Migrants on doorstep give writer perspective
HAMBURG, GERMANY— With refreshing frankness, a reporter for Der Spiegel turned the spotlight on himself this week, chronicling his reactions since the authorities announced plans in August to settle 700 refugees in his quiet, familyfriendly community in northern Hamburg.
His conflicting emotions reflect the searing debate that has engulfed Germany since hundreds of thousands of migrants arrived last summer. They also cast a light on the difficulty, even in a wealthy country where democracy and rule of law seem entrenched, of reaching a compromise when absorbing a flood of strangers.
At first, the journalist, Maik Grossekathoefer, thought, “Good idea.” He had little sympathy for neighbours who wept at the prospect of living alongside refugees or planned to sell their homes before prices fell.
But then the bulldozers arrived to flatten the greenhouses where the refugee housing — container-like units two or three storeys high — would go.
Troubled by the din, Grossekathoefer, who had worked in Iraq, Iran and Afghanistan, said he was unable to shake “dark thoughts.” At that time, thousands of refugees were arriving daily at the Munich train station, greeted with tea and toys by well-wishers.
“The more gripping their speeches about their willingness to help, the more furious I became,” Grossekathoefer, 44, wrote in this week’s Der Spiegel.

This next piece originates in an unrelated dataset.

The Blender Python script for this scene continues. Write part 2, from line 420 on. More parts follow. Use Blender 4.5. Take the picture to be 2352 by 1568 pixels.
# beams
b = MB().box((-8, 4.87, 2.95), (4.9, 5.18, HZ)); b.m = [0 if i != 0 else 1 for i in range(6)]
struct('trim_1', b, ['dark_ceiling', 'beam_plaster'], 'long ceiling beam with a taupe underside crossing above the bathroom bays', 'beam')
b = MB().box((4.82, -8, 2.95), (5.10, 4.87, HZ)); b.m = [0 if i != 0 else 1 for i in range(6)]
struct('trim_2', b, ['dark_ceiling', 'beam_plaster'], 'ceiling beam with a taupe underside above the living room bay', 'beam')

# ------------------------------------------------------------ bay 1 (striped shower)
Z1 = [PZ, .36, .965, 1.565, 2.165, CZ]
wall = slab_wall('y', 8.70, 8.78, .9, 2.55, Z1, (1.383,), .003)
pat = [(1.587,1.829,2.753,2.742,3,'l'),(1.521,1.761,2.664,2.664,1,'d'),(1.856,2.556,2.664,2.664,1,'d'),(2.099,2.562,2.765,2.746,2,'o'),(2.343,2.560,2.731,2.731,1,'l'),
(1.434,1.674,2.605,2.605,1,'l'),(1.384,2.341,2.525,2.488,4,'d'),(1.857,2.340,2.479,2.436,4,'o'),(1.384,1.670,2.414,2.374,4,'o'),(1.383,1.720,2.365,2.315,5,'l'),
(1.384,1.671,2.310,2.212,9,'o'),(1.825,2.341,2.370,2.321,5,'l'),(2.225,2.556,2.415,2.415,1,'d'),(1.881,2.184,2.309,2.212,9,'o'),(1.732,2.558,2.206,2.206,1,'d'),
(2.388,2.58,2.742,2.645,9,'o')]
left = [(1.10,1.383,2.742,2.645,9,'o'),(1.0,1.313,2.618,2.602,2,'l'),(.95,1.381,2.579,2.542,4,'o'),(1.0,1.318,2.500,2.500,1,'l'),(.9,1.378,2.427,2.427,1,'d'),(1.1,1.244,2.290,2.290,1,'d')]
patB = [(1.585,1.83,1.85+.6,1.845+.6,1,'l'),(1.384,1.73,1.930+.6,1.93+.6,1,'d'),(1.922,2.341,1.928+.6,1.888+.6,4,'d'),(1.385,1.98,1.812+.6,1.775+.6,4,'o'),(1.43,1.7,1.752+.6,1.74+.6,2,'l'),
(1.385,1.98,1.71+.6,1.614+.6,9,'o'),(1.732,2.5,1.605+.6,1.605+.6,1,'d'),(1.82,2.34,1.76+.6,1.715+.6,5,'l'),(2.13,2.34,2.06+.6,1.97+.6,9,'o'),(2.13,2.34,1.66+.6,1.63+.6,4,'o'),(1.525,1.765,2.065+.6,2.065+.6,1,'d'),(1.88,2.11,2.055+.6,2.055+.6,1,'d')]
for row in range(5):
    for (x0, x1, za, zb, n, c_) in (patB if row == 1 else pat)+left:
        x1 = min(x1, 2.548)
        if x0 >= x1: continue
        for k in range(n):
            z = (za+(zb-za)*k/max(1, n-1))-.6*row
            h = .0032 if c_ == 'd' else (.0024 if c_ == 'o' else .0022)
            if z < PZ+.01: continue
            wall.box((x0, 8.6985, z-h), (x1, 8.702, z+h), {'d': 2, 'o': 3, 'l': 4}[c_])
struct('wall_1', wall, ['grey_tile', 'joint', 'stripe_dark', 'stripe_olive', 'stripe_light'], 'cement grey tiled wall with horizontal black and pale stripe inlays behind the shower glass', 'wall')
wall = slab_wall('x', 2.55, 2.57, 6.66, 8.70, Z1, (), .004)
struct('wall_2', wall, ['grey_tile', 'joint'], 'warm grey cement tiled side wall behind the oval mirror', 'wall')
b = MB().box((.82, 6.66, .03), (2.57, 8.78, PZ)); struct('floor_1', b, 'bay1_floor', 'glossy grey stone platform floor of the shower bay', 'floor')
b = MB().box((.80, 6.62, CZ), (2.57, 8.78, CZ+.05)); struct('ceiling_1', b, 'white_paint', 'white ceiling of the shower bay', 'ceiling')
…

It is one thing, he wrote, to deliver old clothes to city hall before returning to a stylish home far from any refugee shelter.
It was quite another “to live right next door to 700 refugees.”
Why, he asked, is it so hard for the do-gooders to understand that this is an unsettling challenge? Why is neither side listening to the other?
Now, he said, he just lives with mood swings. “It could be,” he said, “that everything will be super with the refugees. We’ll play soccer and have street parties.”
But “it could also be that the police are visiting every third day,” he said. “And this possibility preoccupies people who live nearby.”
The German chancellor, Angela Merkel, may hope that Europe and Turkey can now curb the flow of refugees. But down on the ground, the complex quest for compromise goes on.